As we have described before, there are already some areas where traditional supercomputing centers are branching into machine learning and deep neural networks to advance scientific discovery. For instance, this is useful in image recognition for weather and climate modeling as well as for a few other areas, as noted by Intel in their opening up about an upcoming focus on machine learning, that attach to existing HPC workflows.

From what we gathered this week, however, the high performance computing crowd has its hands full with putting together the various compute, data movement, and energy story that will lead to exascale computing over the next few years. And while there has been talk at every major conference for HPC since last year’s SC event in November about the exaflops required to power next-generation machine learning-driven services (as Raj Hazra noted in the Intel keynote at ISC referring to autonomous cars and the data they generate/compute they require to learn from drivers and the road), the real-world connections between these two still-disparate worlds are still somewhat nebulous.

To be fair, there is real interest from people we talked to in what’s next for deep learning for scientific and technical computing. But with legacy and existing codes that have been honed over the course of decades, the idea of changing on a dime (especially with hardware investments that match that application base) is not practical. Still, we are watching how some areas in HPC integrate machine learning into the front-end or post-processing steps of their workloads. Beyond that, it’s anyone’s guess.

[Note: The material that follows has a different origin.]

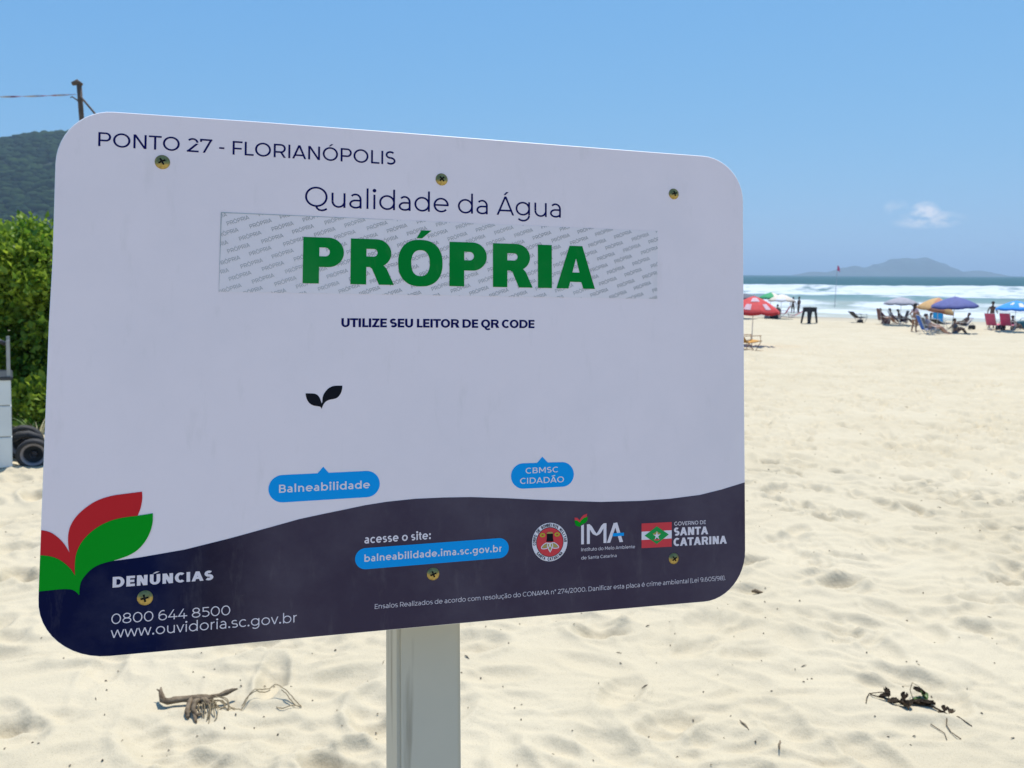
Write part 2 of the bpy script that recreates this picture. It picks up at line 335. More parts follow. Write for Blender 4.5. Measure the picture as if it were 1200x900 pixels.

As a final note, there Intel and Nvidia are both making a lot of noise about their processors that can do double duty on HPC and deep learning workloads. The DGX-1 appliance from Nvidia featuring Pascal and Knights Landing, which Intel thinks can put both the training and inference and HPC capabilities on a single platform are compelling stories. Watching how HPC grabs all of this capability and goes forward will be a key story to watch this year. And we are.